Quer Pence e o gabinete ajam ou não, a presidência de Trump terminará em apenas duas semanas. Nesse ponto, os líderes do Partido Republicano terão que lutar com um cenário em que terão perdido o controle do Congresso e da Casa Branca e terão um ex-presidente cuja reputação está gravemente manchada, mas que ainda tem forte domínio sobre um segmento considerável da base do partido.

Os eventos de quarta-feira podem ser o presságio de uma batalha campal pela direção do partido, enquanto os conservadores dentro do partido tentam tirar o controle de Trump e seus aliados. McConnell, dadas suas observações recentes, parece disposto a traçar tal curso. Outros, como o senador de Utah Mitt Romney, um ex-candidato presidencial republicano, também pode assumir um papel de liderança.

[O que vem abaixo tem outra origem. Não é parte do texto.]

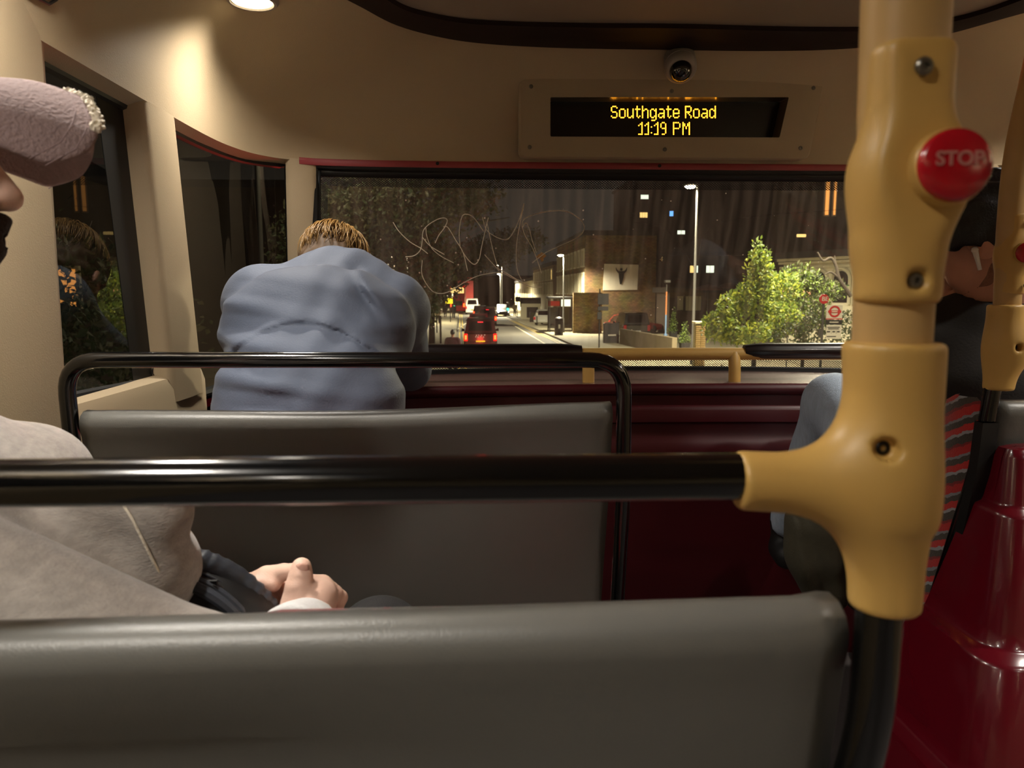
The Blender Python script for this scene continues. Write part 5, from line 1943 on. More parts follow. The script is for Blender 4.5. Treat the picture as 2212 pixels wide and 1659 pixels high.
# ---------------------------------------------------------------- vehicles
def car(label, loc, w=1.85, l=4.4, h=1.5, body='car_black', lit=True, heading=0.0, cat='car', tall=False, brake=True, name='car', plate='plate_yellow', front=False):
    t = thing(name, label, cat, loc)
    t.rotation_euler = (0, 0, heading)
    ORG[t.name] = Vector((0, 0, 0))                  # parts are modelled in local coordinates, rear at y=0
    hb = h * (.60 if not tall else .56)
    g0 = .22
    # lower body
    rows = []
    for (y, wi, zt, zb) in ((0, .90, hb * .92, g0 + .12), (.10, .98, hb * .97, g0 + .02), (.5, 1, hb, g0), (l * .55, 1, hb, g0), (l - .9, .99, hb * .92, g0), (l - .15, .94, hb * .80, g0 + .05), (l, .84, hb * .70, g0 + .14)):
        x = w / 2 * wi
        rows.append([V(-x * .94, y, zb), V(-x, y, zb + .12), V(-x, y, zt - .14), V(-x * .95, y, zt), V(x * .95, y, zt), V(x, y, zt - .14), V(x, y, zb + .12), V(x * .94, y, zb)])
    m = MB().grid(rows, closed=True)
    m.add(rows[0], [tuple(range(8))])
    m.add(rows[-1], [tuple(range(8))])
    m.build('body', body, t, angle=35, local=True)
    # cabin
    y0, y1 = (.06, l * .70) if tall else (.30, l * .66)
    rows = []
    for (y, wi, z) in ((y0, .93, hb - .02), (y0 + (.16 if tall else .45), .80, h * .95), (y0 + (.5 if tall else .8), .78, h), (y1 - 1.0, .78, h), (y1 - .75, .79, h * .96), (y1 + .1, .92, hb - .04)):
        x = w / 2 * wi
        rows.append([V(-x, y, z), V(x, y, z)])
    m = MB()
    low = [V(-w / 2 * .94, y0 - .0, hb - .05), V(-w / 2 * .94, y1 + .1, hb - .05)]
    m.grid(rows)
    for sgn in (0, 1):
        side = [r[sgn] for r in rows]
        m.add(side, [tuple(range(len(side)))])
    cab = m.build('cabin', body, t, angle=30, local=True)
    # rear screen
    a, b = rows[0], rows[1]
    n_ = V(0, -.012, .004)
    qd = [a[0] * .88 + a[1] * .12, a[1] * .88 + a[0] * .12, b[1] * .88 + b[0] * .12, b[0] * .88 + b[1] * .12]
    qd = [qd[0] * .82 + qd[3] * .18, qd[1] * .82 + qd[2] * .18, qd[2] * .9 + qd[1] * .1, qd[3] * .9 + qd[0] * .1]
    MB().prism([p + n_ for p in qd], (0, .02, 0)).build('rear_window', 'car_glass', cab, smooth=False, local=True)
    for sx in (-1, 1):
        MB().tube([V(sx * (w / 2 - .02), l * .66, hb * .98), V(sx * (w / 2 + .16), l * .66, hb * 1.02)], [.05, .10], 8).build('wing_mirror', body, t, local=True)
        xx = sx * (w / 2 * .86)
        zz = hb * .74
        hs = .16 if not tall else .24
        MB().box((xx, .02, zz), (.20, .10, hs * 1.7)).build('lamp_housing', 'tail_red' if lit else 'sign_red', t, bevel=.03, local=True)
        if lit:
            MB().box((xx, -.035, zz), (.115, .03, hs)).build('tail_lamp', 'tail_core', t, bevel=.012, local=True)
        for yy in (.85, l - .85):
            MB().lathe([(.05, -.11), (.29, -.11), (.32, -.07), (.32, .07), (.29, .11), (.05, .11)], (sx * (w / 2 - .12), yy, .32), (1, 0, 0), 18).build('wheel', 'tyre', t, local=True)
    MB().box((0, -.012, hb * .50), (.52, .02, .12)).build('number_plate', plate, t, local=True)
    MB().box((0, .03, g0 + .17), (w * .93, .12, .20)).build('bumper', body, t, bevel=.03, local=True)
    if brake and lit:
        zz = h * .88 if tall else h * .93
        MB().box((0, rows[1][0].y - .06, b[0].z - .10), (.30, .03, .035)).build('brake_lamp', 'brake_bar', t, local=True)
    if front:
        for sx in (-1, 1):
            MB().lathe([(.11, 0), (.10, .03), (.002, .05)], (sx * w * .36, l - .03, hb * .66), (0, 1, 0), 14).build('head_lamp', 'head_white', t, local=True)
    if name == 'people_carrier':                     # red light its lamps throw on the road
        ld = bpy.data.lights.new('tail_light', 'POINT')
        ld.energy = 40
        ld.color = (1.0, .06, .04)
        ld.shadow_soft_size = .2
        lo = bpy.data.objects.new('tail_light', ld)
        COL.objects.link(lo)
        lo.parent = t
        lo.location = (0, -2.2, .5)
    return t
def road_at(u, v, z=0.0):
    g = G(u, v)
    return V(g.x, g.y, GZ + z)
van = car('black people carrier directly ahead with yellow-cored red tail lamps', road_at(1038, 757), w=1.92, l=4.9, h=1.78, body='car_maroon', tall=True, name='people_carrier')
for (dx, dz) in ((-.22, .0), (-.10, .01), (.06, 0), (.24, .01), (-.26, -.09), (-.14, -.1), (.02, -.08), (.18, -.1)):    # bright letters of the badge row
    MB().box((dx, -.03, .86 + dz), (.05, .02, .05)).build('badge', 'plate_white', van, local=True)
car('dark saloon car second in the queue ahead, seen over the roof of the people carrier', road_at(1034, 717), w=1.84, l=4.5, h=1.48, body='car_maroon')
car('red-lit car third in the queue, right of the second one', road_at(1053, 704), w=1.85, l=4.4, h=1.75, body='car_maroon', tall=True)
car('fourth car of the queue with small red lamps', road_at(1037, 686), w=1.85, l=4.4, h=1.5, body='car_black')
car('white van far ahead on the left lane', road_at(1020, 679), w=2.0, l=5.0, h=2.3, body='car_white', tall=True, lit=False, name='van', cat='van')
c_ = car('oncoming car with two bluish white headlights beyond the centre line', road_at(1087, 684) + V(0, 4.4, 0), w=1.8, l=4.4, h=1.6, body='car_black', lit=False, heading=PI, front=True)
# the car right in front of the bus, hidden below the parapet; its brake lamps tint the dome
near = car('car stopped just ahead of the bus, below the ledge', V(-.15, 8.4, GZ), w=1.8, l=4.3, h=1.45, body='car_black')
for sx in (-.66, .66):
    ld = bpy.data.lights.new('brake_light', 'SPOT')
    ld.energy = 260
    ld.color = (1.0, .05, .05)
    ld.shadow_soft_size = .05
    ld.spot_size = math.radians(120)
    lo = bpy.data.objects.new('brake_light', ld)
    COL.objects.link(lo)
    lo.parent = near
    lo.location = (sx * 1.2, -.10, .70)
    lo.rotation_euler = (PI / 2 + .4, 0, PI)
# far red double-decker at the junction
def far_bus(loc):
    t = thing('double_decker_bus', 'red double-decker bus far off at the junction', 'bus', loc)
    ORG[t.name] = Vector((0, 0, 0))
    MB().box((0, 5, 2.3), (2.5, 10, 4.1)).build('body', 'car_red', t, bevel=.15, local=True)
    MB().box((0, -.02, 3.5), (2.1, .06, .9)).build('upper_window', 'pane_warm', t, local=True)
    MB().box((0, -.02, 1.5), (1.6, .06, .7)).build('lower_window', 'car_glass', t, local=True)
    for sx in (-1, 1):
        MB().box((sx * 1.05, -.05, 1.2), (.22, .06, .5)).build('tail_lamp', 'tail_core', t, local=True)
        MB().box((sx * 1.05, -.05, 4.0), (.30, .06, .2)).build('roof_lamp', 'tail_red', t, local=True)
        for yy in (2, 8):
            MB().lathe([(.05, -.15), (.45, -.15), (.48, 0), (.45, .15), (.05, .15)], (sx * 1.1, yy, .48), (1, 0, 0), 16).build('wheel', 'tyre', t, local=True)
    return t
far_bus(road_at(988, 676))
car('parked dark car behind the low wall, roof catching the light', V(*P(1376, 716, 50)[:2], GZ + .12), w=1.9, l=4.6, h=1.75, body='car_black', lit=False, tall=True, plate='plate_white')
car('parked red car half hidden by the dark sign box', V(*P(1314, 712, 56.6)[:2], GZ + .12), w=1.8, l=4.2, h=1.45, body='car_red', lit=False, heading=-1.35, plate='plate_white')
car('parked pale car beside the bus shelter', V(*P(1172, 700, 70)[:2], GZ + .12), w=1.8, l=4.2, h=1.5, body='car_white', lit=False, heading=-.3, plate='plate_white')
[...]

Eles serão desafiados por outros dentro do partido que podem estar mais interessados em reivindicar o manto populista de Trump. Foi notável que Josh Hawley, do Missouri, o primeiro senador a anunciar que se oporia aos resultados da eleição no Senado, não desistiu de seu desafio, mesmo depois que o Senado se reuniu novamente após a violência no Capitólio.

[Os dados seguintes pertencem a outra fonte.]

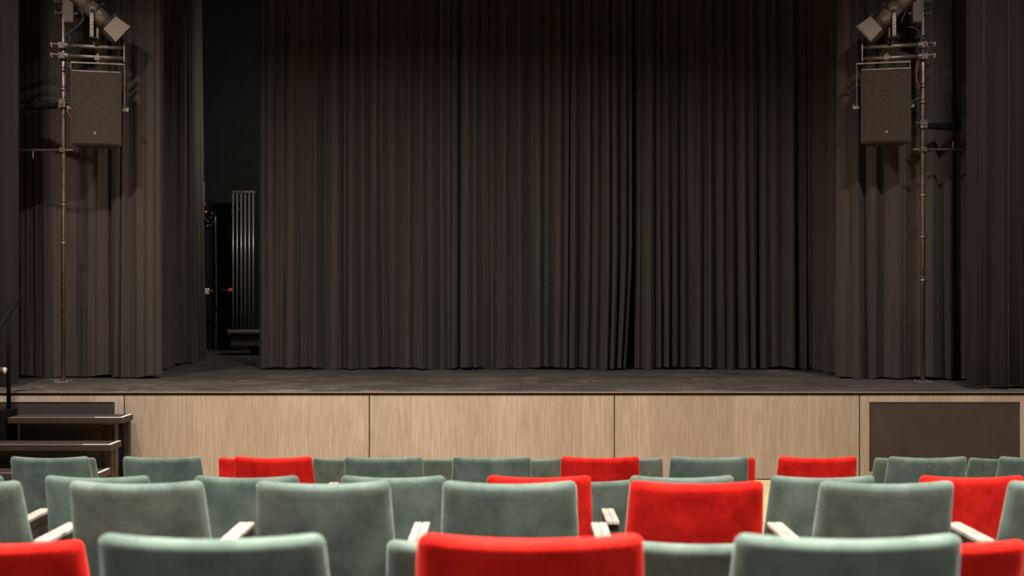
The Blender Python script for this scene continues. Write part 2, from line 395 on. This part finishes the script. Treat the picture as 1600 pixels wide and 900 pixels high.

A crise pode trazer oportunidades políticas, e muitos políticos não hesitarão em usá-las para obter vantagens.

Enquanto isso, Trump, por enquanto, ainda está no poder. E embora ele possa ter sido punido - pode estar sentado na residência da Casa Branca assistindo televisão temporariamente, sem sua mídia social, ele não ficará em silêncio por muito tempo.

E assim que ele fugir para sua nova casa na Flórida, ele poderá começar a fazer planos para acertar contas e, talvez, algum dia retornar ao poder e reconstruir um legado que, por enquanto, está em frangalhos.